◆ **TASK REQUIREMENTS**: Exclude the pictures and retype the entries as written.
•••••
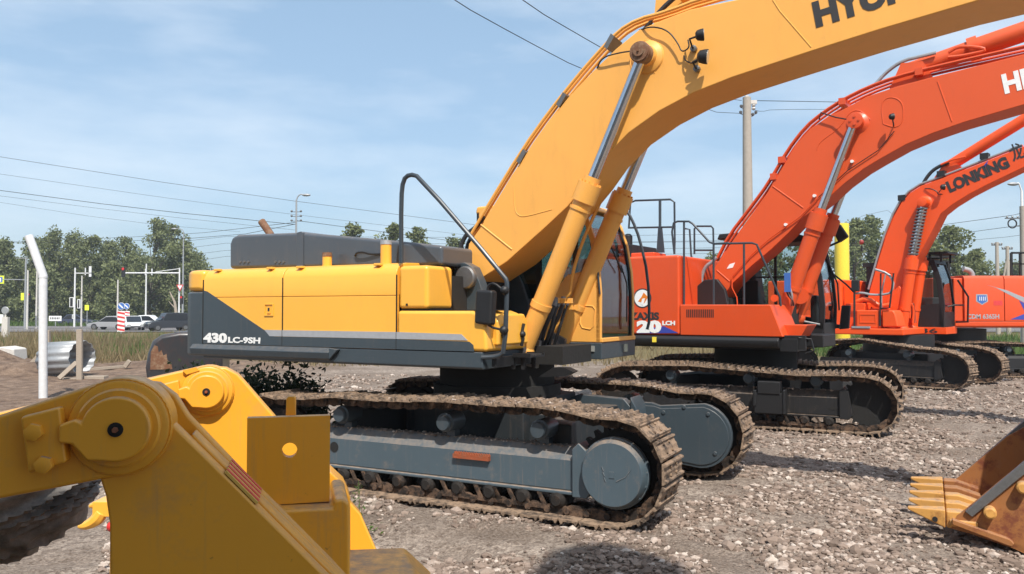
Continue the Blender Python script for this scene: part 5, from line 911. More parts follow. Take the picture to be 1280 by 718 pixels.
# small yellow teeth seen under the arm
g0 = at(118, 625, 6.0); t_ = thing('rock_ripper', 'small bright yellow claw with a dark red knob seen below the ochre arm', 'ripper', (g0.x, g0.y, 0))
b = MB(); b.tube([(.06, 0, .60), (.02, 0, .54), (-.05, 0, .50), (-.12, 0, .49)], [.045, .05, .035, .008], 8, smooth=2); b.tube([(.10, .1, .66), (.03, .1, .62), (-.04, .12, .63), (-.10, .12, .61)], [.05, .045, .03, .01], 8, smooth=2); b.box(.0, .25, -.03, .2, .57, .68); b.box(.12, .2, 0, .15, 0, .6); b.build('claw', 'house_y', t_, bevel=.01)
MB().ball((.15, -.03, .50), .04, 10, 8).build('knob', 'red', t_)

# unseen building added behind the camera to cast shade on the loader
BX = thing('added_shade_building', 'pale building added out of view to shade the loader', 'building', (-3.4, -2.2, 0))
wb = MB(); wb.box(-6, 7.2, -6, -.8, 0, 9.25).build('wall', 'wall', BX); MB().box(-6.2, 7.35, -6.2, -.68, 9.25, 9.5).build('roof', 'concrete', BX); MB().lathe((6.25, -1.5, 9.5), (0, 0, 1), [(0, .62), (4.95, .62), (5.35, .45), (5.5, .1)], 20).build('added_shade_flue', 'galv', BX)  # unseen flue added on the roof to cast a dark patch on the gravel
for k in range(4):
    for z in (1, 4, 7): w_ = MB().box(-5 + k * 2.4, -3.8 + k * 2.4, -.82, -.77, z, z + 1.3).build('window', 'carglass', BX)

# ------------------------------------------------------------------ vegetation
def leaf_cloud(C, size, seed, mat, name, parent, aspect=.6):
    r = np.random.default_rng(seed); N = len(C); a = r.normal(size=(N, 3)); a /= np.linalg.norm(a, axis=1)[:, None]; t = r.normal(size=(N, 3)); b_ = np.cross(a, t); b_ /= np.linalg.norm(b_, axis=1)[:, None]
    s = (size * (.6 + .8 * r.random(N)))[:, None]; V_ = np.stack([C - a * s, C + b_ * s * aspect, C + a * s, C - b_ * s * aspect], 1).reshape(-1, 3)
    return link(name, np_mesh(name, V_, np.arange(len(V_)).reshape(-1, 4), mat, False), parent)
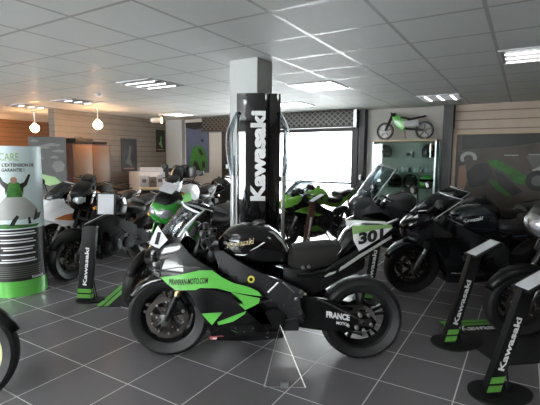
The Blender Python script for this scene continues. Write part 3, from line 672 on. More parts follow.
•••••
◆ **REPLY**:
Continue the Blender Python script for this scene: part 5, from line 911. More parts follow. Take the picture to be 1280 by 718 pixels.
# small yellow teeth seen under the arm
g0 = at(118, 625, 6.0); t_ = thing('rock_ripper', 'small bright yellow claw with a dark red knob seen below the ochre arm', 'ripper', (g0.x, g0.y, 0))
b = MB(); b.tube([(.06, 0, .60), (.02, 0, .54), (-.05, 0, .50), (-.12, 0, .49)], [.045, .05, .035, .008], 8, smooth=2); b.tube([(.10, .1, .66), (.03, .1, .62), (-.04, .12, .63), (-.10, .12, .61)], [.05, .045, .03, .01], 8, smooth=2); b.box(.0, .25, -.03, .2, .57, .68); b.box(.12, .2, 0, .15, 0, .6); b.build('claw', 'house_y', t_, bevel=.01)
MB().ball((.15, -.03, .50), .04, 10, 8).build('knob', 'red', t_)

# unseen building added behind the camera to cast shade on the loader
BX = thing('added_shade_building', 'pale building added out of view to shade the loader', 'building', (-3.4, -2.2, 0))
wb = MB(); wb.box(-6, 7.2, -6, -.8, 0, 9.25).build('wall', 'wall', BX); MB().box(-6.2, 7.35, -6.2, -.68, 9.25, 9.5).build('roof', 'concrete', BX); MB().lathe((6.25, -1.5, 9.5), (0, 0, 1), [(0, .62), (4.95, .62), (5.35, .45), (5.5, .1)], 20).build('added_shade_flue', 'galv', BX)  # unseen flue added on the roof to cast a dark patch on the gravel
for k in range(4):
    for z in (1, 4, 7): w_ = MB().box(-5 + k * 2.4, -3.8 + k * 2.4, -.82, -.77, z, z + 1.3).build('window', 'carglass', BX)

# ------------------------------------------------------------------ vegetation
def leaf_cloud(C, size, seed, mat, name, parent, aspect=.6):
    r = np.random.default_rng(seed); N = len(C); a = r.normal(size=(N, 3)); a /= np.linalg.norm(a, axis=1)[:, None]; t = r.normal(size=(N, 3)); b_ = np.cross(a, t); b_ /= np.linalg.norm(b_, axis=1)[:, None]
    s = (size * (.6 + .8 * r.random(N)))[:, None]; V_ = np.stack([C - a * s, C + b_ * s * aspect, C + a * s, C - b_ * s * aspect], 1).reshape(-1, 3)
    return link(name, np_mesh(name, V_, np.arange(len(V_)).reshape(-1, 4), mat, False), parent)
The Blender Python script for this scene continues. Write part 3, from line 672 on. More parts follow.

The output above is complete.